- Exercise description: State how many lines hold the word "scene", with no other words.

□ □ □ □ □

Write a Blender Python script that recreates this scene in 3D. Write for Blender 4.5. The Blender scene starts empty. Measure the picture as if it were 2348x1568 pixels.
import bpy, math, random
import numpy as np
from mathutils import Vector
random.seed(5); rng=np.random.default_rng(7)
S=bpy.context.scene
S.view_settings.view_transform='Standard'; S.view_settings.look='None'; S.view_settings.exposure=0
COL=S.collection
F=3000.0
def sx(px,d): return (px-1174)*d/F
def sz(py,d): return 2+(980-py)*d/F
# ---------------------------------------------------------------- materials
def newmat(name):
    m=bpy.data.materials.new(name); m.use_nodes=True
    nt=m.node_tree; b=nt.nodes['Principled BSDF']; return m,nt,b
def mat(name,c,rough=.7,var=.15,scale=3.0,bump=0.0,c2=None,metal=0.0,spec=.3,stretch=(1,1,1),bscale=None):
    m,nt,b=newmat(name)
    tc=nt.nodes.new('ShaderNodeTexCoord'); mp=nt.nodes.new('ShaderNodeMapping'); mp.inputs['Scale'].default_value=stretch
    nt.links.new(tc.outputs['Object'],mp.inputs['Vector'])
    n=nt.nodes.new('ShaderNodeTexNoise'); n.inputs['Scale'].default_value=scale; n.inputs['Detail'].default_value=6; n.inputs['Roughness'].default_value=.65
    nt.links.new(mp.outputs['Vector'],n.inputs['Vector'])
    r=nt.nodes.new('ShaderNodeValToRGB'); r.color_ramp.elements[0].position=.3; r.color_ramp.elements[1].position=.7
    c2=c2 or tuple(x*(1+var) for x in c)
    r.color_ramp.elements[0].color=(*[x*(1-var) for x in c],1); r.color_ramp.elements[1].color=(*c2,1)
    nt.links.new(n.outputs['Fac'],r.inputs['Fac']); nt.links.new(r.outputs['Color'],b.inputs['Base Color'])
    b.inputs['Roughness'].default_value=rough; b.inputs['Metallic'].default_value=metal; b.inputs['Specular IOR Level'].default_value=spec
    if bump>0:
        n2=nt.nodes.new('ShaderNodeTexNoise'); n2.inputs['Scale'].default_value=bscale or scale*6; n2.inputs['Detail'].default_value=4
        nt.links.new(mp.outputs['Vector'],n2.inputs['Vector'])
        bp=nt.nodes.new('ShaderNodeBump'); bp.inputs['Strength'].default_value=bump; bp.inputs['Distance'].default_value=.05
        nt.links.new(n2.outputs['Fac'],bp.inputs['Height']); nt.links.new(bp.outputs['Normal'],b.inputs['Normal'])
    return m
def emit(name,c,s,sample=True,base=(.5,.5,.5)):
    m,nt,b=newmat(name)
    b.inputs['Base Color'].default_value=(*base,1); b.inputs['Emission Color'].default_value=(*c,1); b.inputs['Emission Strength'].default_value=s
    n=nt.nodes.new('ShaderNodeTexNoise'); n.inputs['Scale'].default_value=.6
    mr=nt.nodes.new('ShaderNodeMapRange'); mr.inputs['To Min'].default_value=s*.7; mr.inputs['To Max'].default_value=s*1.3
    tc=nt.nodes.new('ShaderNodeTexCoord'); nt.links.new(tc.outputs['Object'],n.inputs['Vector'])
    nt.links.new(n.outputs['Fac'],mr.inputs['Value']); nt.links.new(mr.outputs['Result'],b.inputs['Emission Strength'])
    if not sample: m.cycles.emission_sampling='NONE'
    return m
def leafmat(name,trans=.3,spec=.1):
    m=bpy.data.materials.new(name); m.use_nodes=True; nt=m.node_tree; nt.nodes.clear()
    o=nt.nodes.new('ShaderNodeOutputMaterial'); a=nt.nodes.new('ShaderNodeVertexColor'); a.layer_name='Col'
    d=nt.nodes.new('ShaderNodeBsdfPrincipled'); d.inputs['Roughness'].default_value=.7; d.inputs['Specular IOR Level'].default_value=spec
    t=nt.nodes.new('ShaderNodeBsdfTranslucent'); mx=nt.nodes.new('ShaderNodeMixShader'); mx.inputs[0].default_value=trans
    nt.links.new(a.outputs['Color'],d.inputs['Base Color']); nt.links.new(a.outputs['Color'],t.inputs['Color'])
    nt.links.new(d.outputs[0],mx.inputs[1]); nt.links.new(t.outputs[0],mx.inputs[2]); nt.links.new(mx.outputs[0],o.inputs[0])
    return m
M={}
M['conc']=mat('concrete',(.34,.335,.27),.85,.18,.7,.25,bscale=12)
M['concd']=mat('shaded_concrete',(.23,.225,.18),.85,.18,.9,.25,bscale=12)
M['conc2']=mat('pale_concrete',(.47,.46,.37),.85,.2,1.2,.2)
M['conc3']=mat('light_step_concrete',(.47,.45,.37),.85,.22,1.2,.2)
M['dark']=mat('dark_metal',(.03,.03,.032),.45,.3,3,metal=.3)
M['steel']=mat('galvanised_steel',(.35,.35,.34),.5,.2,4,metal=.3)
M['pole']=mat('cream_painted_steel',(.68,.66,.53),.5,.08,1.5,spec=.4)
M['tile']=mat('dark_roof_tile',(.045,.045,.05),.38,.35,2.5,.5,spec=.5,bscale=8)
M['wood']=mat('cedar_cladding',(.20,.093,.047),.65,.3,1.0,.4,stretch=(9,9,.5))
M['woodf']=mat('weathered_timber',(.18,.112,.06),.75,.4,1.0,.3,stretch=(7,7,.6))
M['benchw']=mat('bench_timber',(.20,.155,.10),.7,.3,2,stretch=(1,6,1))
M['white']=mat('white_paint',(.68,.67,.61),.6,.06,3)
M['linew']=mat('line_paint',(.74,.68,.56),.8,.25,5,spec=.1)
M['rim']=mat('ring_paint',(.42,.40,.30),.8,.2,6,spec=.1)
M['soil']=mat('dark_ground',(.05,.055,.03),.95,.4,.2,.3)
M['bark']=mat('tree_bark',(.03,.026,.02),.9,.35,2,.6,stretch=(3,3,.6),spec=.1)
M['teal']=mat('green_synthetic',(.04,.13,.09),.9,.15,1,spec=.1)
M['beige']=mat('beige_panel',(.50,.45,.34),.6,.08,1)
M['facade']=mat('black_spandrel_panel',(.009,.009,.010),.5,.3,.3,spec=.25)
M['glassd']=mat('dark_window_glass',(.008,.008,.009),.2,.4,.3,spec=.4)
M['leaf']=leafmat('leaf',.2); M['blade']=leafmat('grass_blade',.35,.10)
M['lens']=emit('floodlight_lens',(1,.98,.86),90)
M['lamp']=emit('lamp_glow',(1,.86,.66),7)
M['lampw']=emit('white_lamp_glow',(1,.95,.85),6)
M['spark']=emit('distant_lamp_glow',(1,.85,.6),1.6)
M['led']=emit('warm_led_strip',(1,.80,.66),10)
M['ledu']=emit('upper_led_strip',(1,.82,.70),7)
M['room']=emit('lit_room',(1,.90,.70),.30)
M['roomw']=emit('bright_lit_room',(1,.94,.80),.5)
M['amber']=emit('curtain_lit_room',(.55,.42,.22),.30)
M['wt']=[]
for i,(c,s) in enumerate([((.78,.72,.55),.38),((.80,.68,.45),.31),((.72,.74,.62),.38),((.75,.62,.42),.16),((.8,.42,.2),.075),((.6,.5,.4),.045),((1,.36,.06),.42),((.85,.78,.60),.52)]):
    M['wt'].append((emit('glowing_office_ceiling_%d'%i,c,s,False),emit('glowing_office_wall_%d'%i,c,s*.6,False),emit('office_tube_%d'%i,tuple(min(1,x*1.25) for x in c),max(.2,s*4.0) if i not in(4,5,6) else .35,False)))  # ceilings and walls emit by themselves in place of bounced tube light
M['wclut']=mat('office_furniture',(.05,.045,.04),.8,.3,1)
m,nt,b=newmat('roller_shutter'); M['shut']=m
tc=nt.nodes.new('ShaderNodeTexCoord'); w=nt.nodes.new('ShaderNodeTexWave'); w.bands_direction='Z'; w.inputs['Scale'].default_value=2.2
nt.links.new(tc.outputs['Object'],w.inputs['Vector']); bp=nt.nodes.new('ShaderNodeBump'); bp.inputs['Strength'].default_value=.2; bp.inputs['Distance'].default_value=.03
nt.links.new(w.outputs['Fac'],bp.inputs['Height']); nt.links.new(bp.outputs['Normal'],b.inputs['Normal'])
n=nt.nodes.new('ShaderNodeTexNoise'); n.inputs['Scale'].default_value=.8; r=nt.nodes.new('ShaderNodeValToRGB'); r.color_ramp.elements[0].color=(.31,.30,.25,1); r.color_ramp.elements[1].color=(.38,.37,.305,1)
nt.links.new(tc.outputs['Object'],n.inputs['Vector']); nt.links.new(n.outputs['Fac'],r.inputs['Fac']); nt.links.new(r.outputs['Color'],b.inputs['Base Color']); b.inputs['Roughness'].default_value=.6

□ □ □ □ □

- Output of the exercise: 2